If you are going to San Francisco, be sure to wear flowers in your hair!

If you are going to San Francisco, be sure to wear flowers in your hair!

(Thanks to Joanna Amoroso for the translation)

It is 11 pm and San Francisco airport is calm. We quickly pick up our bags and we approach the exit trying to take the last train to the city centre, but it is too late. We decide to hop on a shuttle ride with a Chinese guy who has been living in San Francisco for 13 years and who brings us to our destination through the broad, deserted streets. We arrive at Kennix’s home, our accommodation during our stay in SF. We found this place on the AIR B&B website, which saved us a large amount of money. The house is cosy and well organized. We settle our stuff and just as quickly we fall sleep. The next morning we meet a young Swiss couple who are sharing the apartment with us. Matthew and Sandrine are planning to travel for 1 year between the US, Mexico and Guatemala, they are struggling with the camper they have just purchased. We say goodbye to them and immediately go to buy something to eat: we are starving, as we did not have any food during the long trip from Europe. We go into the supermarket, and we feel a bit confused. We spend some time to figure out what to put in our shopping basket. The shelves are bursting with products, products of uncountable varieties, packed in giant and colourful boxes: tons and tons of food and drinks that can confuse even the most methodical consumer. After an indefinite time spent in the supermarket trying to orientate ourselves, we go home and, as we prepare our breakfast, we study the map of the city.

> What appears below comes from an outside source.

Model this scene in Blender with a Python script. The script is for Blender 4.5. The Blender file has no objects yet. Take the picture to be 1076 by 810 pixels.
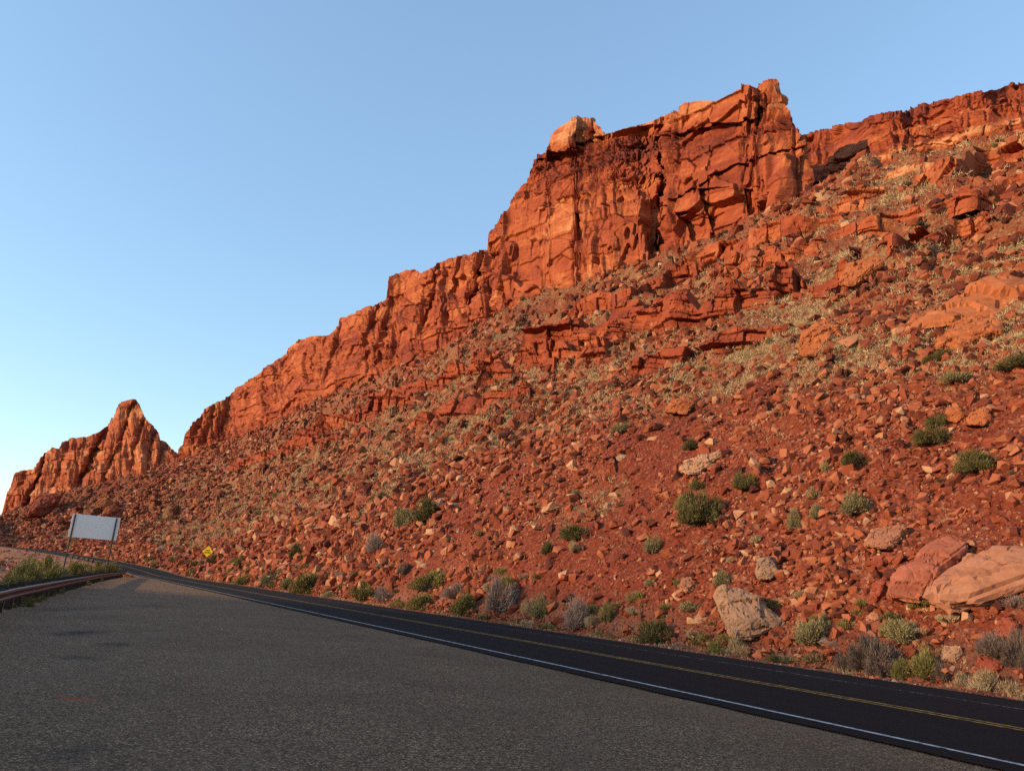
import bpy, bmesh, math, random, time
import numpy as np
from mathutils import Vector, Matrix
T0 = time.time()
random.seed(7)
RNG = np.random.default_rng(11)
sc = bpy.context.scene
COL = sc.collection

# ------------------------------------------------------------------ helpers
def tag(o, label=None, cat=None, group=None, kind=None):
    if label: o['label'] = label
    if cat: o['category'] = cat
    if group: o['group'] = group
    if kind: o['kind'] = kind
    return o

def link(name, me, parent=None):
    o = bpy.data.objects.new(name, me)
    COL.objects.link(o)
    if parent is not None: o.parent = parent
    return o

def empty(name, loc, rotz=0.0):
    o = bpy.data.objects.new(name, None)
    COL.objects.link(o)
    o.empty_display_size = .2
    o.location = loc
    o.rotation_euler = (0, 0, rotz)
    return o

def np_mesh(name, V, Fc, mat=None, attrs=None, smooth=False):
    """V (n,3); Fc (m,k) all faces with k corners"""
    V = np.ascontiguousarray(V, np.float32)
    Fc = np.ascontiguousarray(Fc, np.int32)
    me = bpy.data.meshes.new(name)
    n, (m, k) = len(V), Fc.shape
    me.vertices.add(n); me.loops.add(m*k); me.polygons.add(m)
    me.vertices.foreach_set('co', V.ravel())
    me.loops.foreach_set('vertex_index', Fc.ravel())
    me.polygons.foreach_set('loop_start', np.arange(0, m*k, k, dtype=np.int32))
    me.polygons.foreach_set('use_smooth', np.full(m, smooth, dtype=bool))
    me.update(calc_edges=True)
    for nm, a in (attrs or {}).items():
        at = me.attributes.new(nm, 'FLOAT', 'POINT')
        at.data.foreach_set('value', np.ascontiguousarray(a, np.float32).ravel())
    if mat: me.materials.append(mat)
    return me

def grid_faces(na, nb):
    i = np.arange(na-1)[:, None]*nb + np.arange(nb-1)[None, :]
    return np.stack([i, i+nb, i+nb+1, i+1], -1).reshape(-1, 4)

# ------------------------------------------------------------------ noise
def hsh(ix, iy, iz, seed):
    with np.errstate(over='ignore'):
        h = (ix.astype(np.int64).astype(np.uint32)*np.uint32(73856093)) ^ (iy.astype(np.int64).astype(np.uint32)*np.uint32(19349663)) \
            ^ (iz.astype(np.int64).astype(np.uint32)*np.uint32(83492791)) ^ np.uint32((seed*2654435761) & 0xffffffff)
        h ^= h >> np.uint32(16); h *= np.uint32(0x7feb352d); h ^= h >> np.uint32(15); h *= np.uint32(0x846ca68b); h ^= h >> np.uint32(16)
    return h

def h01(h): return h.astype(np.float32)*np.float32(1/4294967296.0)
def rehash(h, k):
    with np.errstate(over='ignore'):
        h = (h ^ np.uint32(k*0x9e3779b9 & 0xffffffff))*np.uint32(0x85ebca6b); h ^= h >> np.uint32(13); h *= np.uint32(0xc2b2ae35); h ^= h >> np.uint32(16)
    return h

def vnoise(P, seed=0):
    P = np.asarray(P, np.float64)
    i = np.floor(P); f = (P-i).astype(np.float32); f = f*f*f*(f*(f*6-15)+10)
    out = 0
    for dx in (0, 1):
        wx = f[..., 0] if dx else 1-f[..., 0]
        for dy in (0, 1):
            wy = f[..., 1] if dy else 1-f[..., 1]
            for dz in (0, 1):
                wz = f[..., 2] if dz else 1-f[..., 2]
                out = out + wx*wy*wz*h01(hsh(i[..., 0]+dx, i[..., 1]+dy, i[..., 2]+dz, seed))
    return out*2-1

def fbm(P, octv=4, seed=0, gain=.5):
    a, s, out = 1.0, 1.0, 0
    for k in range(octv):
        out = out + a*vnoise(np.asarray(P)*s + 17.3*k, seed+k); a *= gain; s *= 2.03
    return out

def worley(P, seed=0, jit=.9):
    """F1, F2, id hash and the offset to the nearest seed"""
    P = np.asarray(P, np.float64)
    i = np.floor(P); f = (P-i).astype(np.float32)
    f1 = np.full(P.shape[:-1], 9, np.float32); f2 = f1.copy()
    hid = np.zeros(P.shape[:-1], np.uint32)
    off = np.zeros(P.shape, np.float32)
    for dx in (-1, 0, 1):
        for dy in (-1, 0, 1):
            for dz in (-1, 0, 1):
                h = hsh(i[..., 0]+dx, i[..., 1]+dy, i[..., 2]+dz, seed)
                ox = f[..., 0]-dx-.5-(h01(h)-.5)*jit
                oy = f[..., 1]-dy-.5-(h01(rehash(h, 1))-.5)*jit
                oz = f[..., 2]-dz-.5-(h01(rehash(h, 2))-.5)*jit
                d = ox*ox+oy*oy+oz*oz
                m = d < f1
                f2 = np.where(m, f1, np.minimum(f2, d))
                f1 = np.where(m, d, f1)
                hid = np.where(m, h, hid)
                off[..., 0] = np.where(m, ox, off[..., 0]); off[..., 1] = np.where(m, oy, off[..., 1]); off[..., 2] = np.where(m, oz, off[..., 2])
    return np.sqrt(f1), np.sqrt(f2), hid, off

def sstep(a, b, x):
    t = np.clip((np.asarray(x, float)-a)/(b-a), 0, 1)
    return t*t*(3-2*t)

def blocks(P, seed, tilt=.5, jit=.85):
    """fractured-rock relief: every cell has its own depth and its own plane; -1..1, and the distance to the joint"""
    f1, f2, hid, off = worley(P, seed, jit)
    r = h01(rehash(hid, 5))*2-1
    g = [h01(rehash(hid, 6+k))*2-1 for k in range(3)]
    pl = off[..., 0]*g[0]+off[..., 1]*g[1]+off[..., 2]*g[2]
    return r + tilt*2*pl, f2-f1, h01(rehash(hid, 21))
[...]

San Francisco is a big city, lying on 43 hills, populated by 4,594,060 people in the urban area only, 8.6 million throughout the country. Funded by a Franciscans’ mission in the late 1700s, it grows incredibly during the gold rush era began in 1840 and, in a few years, a small village of 800 people, becomes San Francisco, a city of 100,000 inhabitants. Walking through the city, we find the same faces of the European conquerors who we met in Spain and Portugal. A Columbus’ statue dominates the Pioneer Park, on top of Telegraph Hill and near the Coit Tower (the latter, it is a gift to the city from Lillie Hitchcock Coit who says, “to be in an expended appropriate manner for the purpose of adding to the beauty of the city which I have always loved “- but we are not so sure that the tower really added beauty to the city). In the area of the Civic Center, the Pioneers’ Monument summarizes the most important stages of the city history through the faces of the most famous pioneers like John SutterJohn Fremont and Sir Francis Drake. The statue is strongly criticized due to the figure of a native american subdued at the foot of a Franciscan priest and a Mexican vaquero.